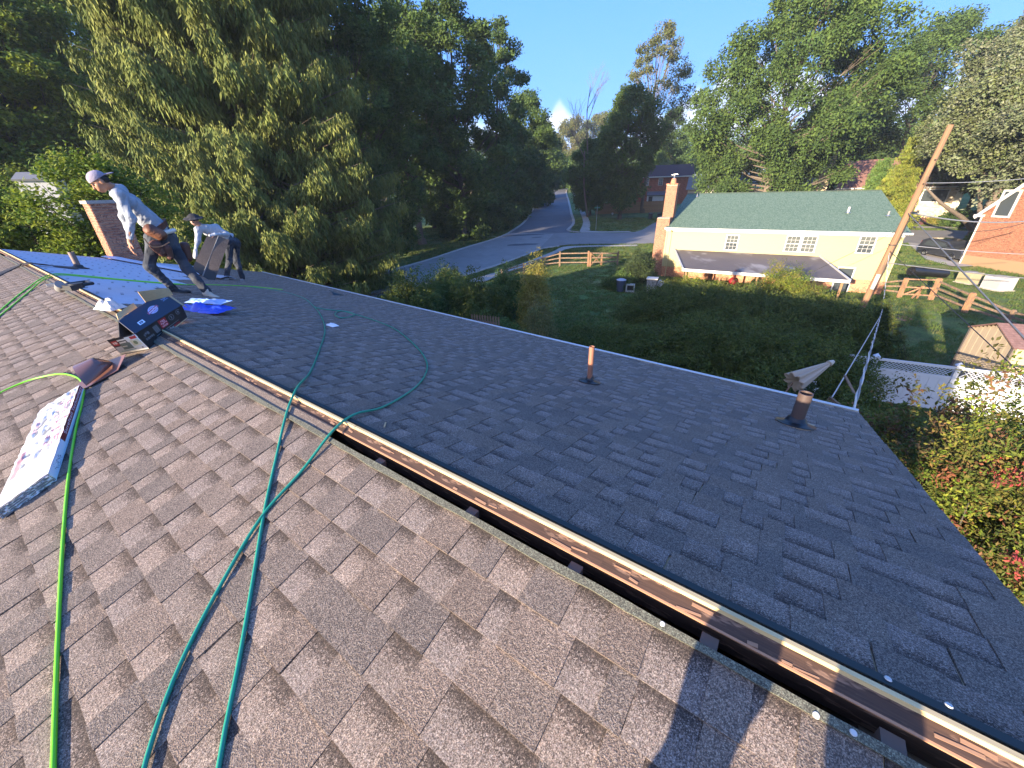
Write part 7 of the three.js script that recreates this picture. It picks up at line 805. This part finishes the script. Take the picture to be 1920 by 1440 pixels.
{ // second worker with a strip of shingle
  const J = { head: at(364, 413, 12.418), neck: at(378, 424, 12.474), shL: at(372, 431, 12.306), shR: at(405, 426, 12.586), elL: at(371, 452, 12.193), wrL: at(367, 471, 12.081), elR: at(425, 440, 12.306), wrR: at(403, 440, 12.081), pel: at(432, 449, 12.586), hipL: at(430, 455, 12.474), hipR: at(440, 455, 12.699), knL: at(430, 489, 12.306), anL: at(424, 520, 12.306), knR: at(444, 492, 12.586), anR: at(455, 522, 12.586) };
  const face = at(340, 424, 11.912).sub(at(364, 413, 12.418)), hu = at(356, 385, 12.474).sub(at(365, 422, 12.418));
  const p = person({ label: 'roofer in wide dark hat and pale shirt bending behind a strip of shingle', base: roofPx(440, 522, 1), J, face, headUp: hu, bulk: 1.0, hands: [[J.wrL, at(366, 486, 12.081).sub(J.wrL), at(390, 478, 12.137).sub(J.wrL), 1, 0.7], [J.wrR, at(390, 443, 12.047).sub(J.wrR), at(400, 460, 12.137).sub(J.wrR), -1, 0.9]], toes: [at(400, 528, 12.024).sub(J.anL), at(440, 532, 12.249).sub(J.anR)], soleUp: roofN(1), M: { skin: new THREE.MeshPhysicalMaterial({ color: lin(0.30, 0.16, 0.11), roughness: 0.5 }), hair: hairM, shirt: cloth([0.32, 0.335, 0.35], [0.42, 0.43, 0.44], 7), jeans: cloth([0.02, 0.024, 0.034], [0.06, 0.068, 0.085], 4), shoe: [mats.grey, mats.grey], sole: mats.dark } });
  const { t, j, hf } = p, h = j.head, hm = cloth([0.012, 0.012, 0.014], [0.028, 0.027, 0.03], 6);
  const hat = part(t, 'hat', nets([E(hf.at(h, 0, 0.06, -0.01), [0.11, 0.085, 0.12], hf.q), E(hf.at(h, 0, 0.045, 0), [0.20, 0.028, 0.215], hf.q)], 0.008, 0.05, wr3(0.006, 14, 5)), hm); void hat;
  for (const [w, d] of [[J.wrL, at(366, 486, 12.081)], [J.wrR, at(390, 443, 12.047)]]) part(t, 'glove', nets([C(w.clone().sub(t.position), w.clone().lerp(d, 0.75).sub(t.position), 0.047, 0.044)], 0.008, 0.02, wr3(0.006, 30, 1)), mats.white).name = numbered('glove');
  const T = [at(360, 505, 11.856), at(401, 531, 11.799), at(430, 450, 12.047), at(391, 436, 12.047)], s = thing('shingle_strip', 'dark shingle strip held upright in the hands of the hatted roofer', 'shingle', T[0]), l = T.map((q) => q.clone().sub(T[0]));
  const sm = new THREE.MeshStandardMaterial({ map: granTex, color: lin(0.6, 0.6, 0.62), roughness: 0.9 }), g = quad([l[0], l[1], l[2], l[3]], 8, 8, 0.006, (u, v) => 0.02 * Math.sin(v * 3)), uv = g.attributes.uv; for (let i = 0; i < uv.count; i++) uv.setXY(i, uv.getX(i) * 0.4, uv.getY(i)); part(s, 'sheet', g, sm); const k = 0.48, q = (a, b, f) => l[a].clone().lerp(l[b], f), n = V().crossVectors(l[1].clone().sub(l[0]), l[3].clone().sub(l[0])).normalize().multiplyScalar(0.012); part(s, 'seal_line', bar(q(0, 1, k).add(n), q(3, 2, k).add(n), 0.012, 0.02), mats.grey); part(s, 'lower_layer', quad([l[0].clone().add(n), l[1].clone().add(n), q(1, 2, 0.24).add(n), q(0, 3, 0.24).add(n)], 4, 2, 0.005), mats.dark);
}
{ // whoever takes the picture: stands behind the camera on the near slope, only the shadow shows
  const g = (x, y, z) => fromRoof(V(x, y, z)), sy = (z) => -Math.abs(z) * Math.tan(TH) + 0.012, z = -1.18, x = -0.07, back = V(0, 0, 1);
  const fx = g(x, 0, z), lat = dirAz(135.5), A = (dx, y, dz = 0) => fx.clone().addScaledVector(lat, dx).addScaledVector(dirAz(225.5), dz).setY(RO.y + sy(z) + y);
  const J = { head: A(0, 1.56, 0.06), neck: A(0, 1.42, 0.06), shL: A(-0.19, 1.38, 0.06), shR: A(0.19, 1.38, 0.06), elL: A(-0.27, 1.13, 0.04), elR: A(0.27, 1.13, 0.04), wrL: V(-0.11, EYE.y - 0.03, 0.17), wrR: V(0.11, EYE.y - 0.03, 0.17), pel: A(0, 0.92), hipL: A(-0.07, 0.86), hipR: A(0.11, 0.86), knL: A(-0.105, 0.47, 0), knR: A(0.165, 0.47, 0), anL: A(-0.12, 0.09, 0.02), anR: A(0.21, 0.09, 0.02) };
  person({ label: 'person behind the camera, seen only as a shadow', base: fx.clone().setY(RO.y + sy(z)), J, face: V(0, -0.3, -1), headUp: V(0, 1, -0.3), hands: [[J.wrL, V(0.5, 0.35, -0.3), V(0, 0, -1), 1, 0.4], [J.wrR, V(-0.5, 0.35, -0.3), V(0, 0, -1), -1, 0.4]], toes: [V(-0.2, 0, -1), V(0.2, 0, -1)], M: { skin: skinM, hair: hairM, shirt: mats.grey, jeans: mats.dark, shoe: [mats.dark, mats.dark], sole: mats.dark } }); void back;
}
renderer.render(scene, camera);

═══

▶ _Exercise details_
Give an exact copy of the material, leaving out every picture.

▶ _Response for this exercise_
Write part 7 of the three.js script that recreates this picture. It picks up at line 805. This part finishes the script. Take the picture to be 1920 by 1440 pixels.
{ // second worker with a strip of shingle
  const J = { head: at(364, 413, 12.418), neck: at(378, 424, 12.474), shL: at(372, 431, 12.306), shR: at(405, 426, 12.586), elL: at(371, 452, 12.193), wrL: at(367, 471, 12.081), elR: at(425, 440, 12.306), wrR: at(403, 440, 12.081), pel: at(432, 449, 12.586), hipL: at(430, 455, 12.474), hipR: at(440, 455, 12.699), knL: at(430, 489, 12.306), anL: at(424, 520, 12.306), knR: at(444, 492, 12.586), anR: at(455, 522, 12.586) };
  const face = at(340, 424, 11.912).sub(at(364, 413, 12.418)), hu = at(356, 385, 12.474).sub(at(365, 422, 12.418));
  const p = person({ label: 'roofer in wide dark hat and pale shirt bending behind a strip of shingle', base: roofPx(440, 522, 1), J, face, headUp: hu, bulk: 1.0, hands: [[J.wrL, at(366, 486, 12.081).sub(J.wrL), at(390, 478, 12.137).sub(J.wrL), 1, 0.7], [J.wrR, at(390, 443, 12.047).sub(J.wrR), at(400, 460, 12.137).sub(J.wrR), -1, 0.9]], toes: [at(400, 528, 12.024).sub(J.anL), at(440, 532, 12.249).sub(J.anR)], soleUp: roofN(1), M: { skin: new THREE.MeshPhysicalMaterial({ color: lin(0.30, 0.16, 0.11), roughness: 0.5 }), hair: hairM, shirt: cloth([0.32, 0.335, 0.35], [0.42, 0.43, 0.44], 7), jeans: cloth([0.02, 0.024, 0.034], [0.06, 0.068, 0.085], 4), shoe: [mats.grey, mats.grey], sole: mats.dark } });
  const { t, j, hf } = p, h = j.head, hm = cloth([0.012, 0.012, 0.014], [0.028, 0.027, 0.03], 6);
  const hat = part(t, 'hat', nets([E(hf.at(h, 0, 0.06, -0.01), [0.11, 0.085, 0.12], hf.q), E(hf.at(h, 0, 0.045, 0), [0.20, 0.028, 0.215], hf.q)], 0.008, 0.05, wr3(0.006, 14, 5)), hm); void hat;
  for (const [w, d] of [[J.wrL, at(366, 486, 12.081)], [J.wrR, at(390, 443, 12.047)]]) part(t, 'glove', nets([C(w.clone().sub(t.position), w.clone().lerp(d, 0.75).sub(t.position), 0.047, 0.044)], 0.008, 0.02, wr3(0.006, 30, 1)), mats.white).name = numbered('glove');
  const T = [at(360, 505, 11.856), at(401, 531, 11.799), at(430, 450, 12.047), at(391, 436, 12.047)], s = thing('shingle_strip', 'dark shingle strip held upright in the hands of the hatted roofer', 'shingle', T[0]), l = T.map((q) => q.clone().sub(T[0]));
  const sm = new THREE.MeshStandardMaterial({ map: granTex, color: lin(0.6, 0.6, 0.62), roughness: 0.9 }), g = quad([l[0], l[1], l[2], l[3]], 8, 8, 0.006, (u, v) => 0.02 * Math.sin(v * 3)), uv = g.attributes.uv; for (let i = 0; i < uv.count; i++) uv.setXY(i, uv.getX(i) * 0.4, uv.getY(i)); part(s, 'sheet', g, sm); const k = 0.48, q = (a, b, f) => l[a].clone().lerp(l[b], f), n = V().crossVectors(l[1].clone().sub(l[0]), l[3].clone().sub(l[0])).normalize().multiplyScalar(0.012); part(s, 'seal_line', bar(q(0, 1, k).add(n), q(3, 2, k).add(n), 0.012, 0.02), mats.grey); part(s, 'lower_layer', quad([l[0].clone().add(n), l[1].clone().add(n), q(1, 2, 0.24).add(n), q(0, 3, 0.24).add(n)], 4, 2, 0.005), mats.dark);
}
{ // whoever takes the picture: stands behind the camera on the near slope, only the shadow shows
  const g = (x, y, z) => fromRoof(V(x, y, z)), sy = (z) => -Math.abs(z) * Math.tan(TH) + 0.012, z = -1.18, x = -0.07, back = V(0, 0, 1);
  const fx = g(x, 0, z), lat = dirAz(135.5), A = (dx, y, dz = 0) => fx.clone().addScaledVector(lat, dx).addScaledVector(dirAz(225.5), dz).setY(RO.y + sy(z) + y);
  const J = { head: A(0, 1.56, 0.06), neck: A(0, 1.42, 0.06), shL: A(-0.19, 1.38, 0.06), shR: A(0.19, 1.38, 0.06), elL: A(-0.27, 1.13, 0.04), elR: A(0.27, 1.13, 0.04), wrL: V(-0.11, EYE.y - 0.03, 0.17), wrR: V(0.11, EYE.y - 0.03, 0.17), pel: A(0, 0.92), hipL: A(-0.07, 0.86), hipR: A(0.11, 0.86), knL: A(-0.105, 0.47, 0), knR: A(0.165, 0.47, 0), anL: A(-0.12, 0.09, 0.02), anR: A(0.21, 0.09, 0.02) };
  person({ label: 'person behind the camera, seen only as a shadow', base: fx.clone().setY(RO.y + sy(z)), J, face: V(0, -0.3, -1), headUp: V(0, 1, -0.3), hands: [[J.wrL, V(0.5, 0.35, -0.3), V(0, 0, -1), 1, 0.4], [J.wrR, V(-0.5, 0.35, -0.3), V(0, 0, -1), -1, 0.4]], toes: [V(-0.2, 0, -1), V(0.2, 0, -1)], M: { skin: skinM, hair: hairM, shirt: mats.grey, jeans: mats.dark, shoe: [mats.dark, mats.dark], sole: mats.dark } }); void back;
}
renderer.render(scene, camera);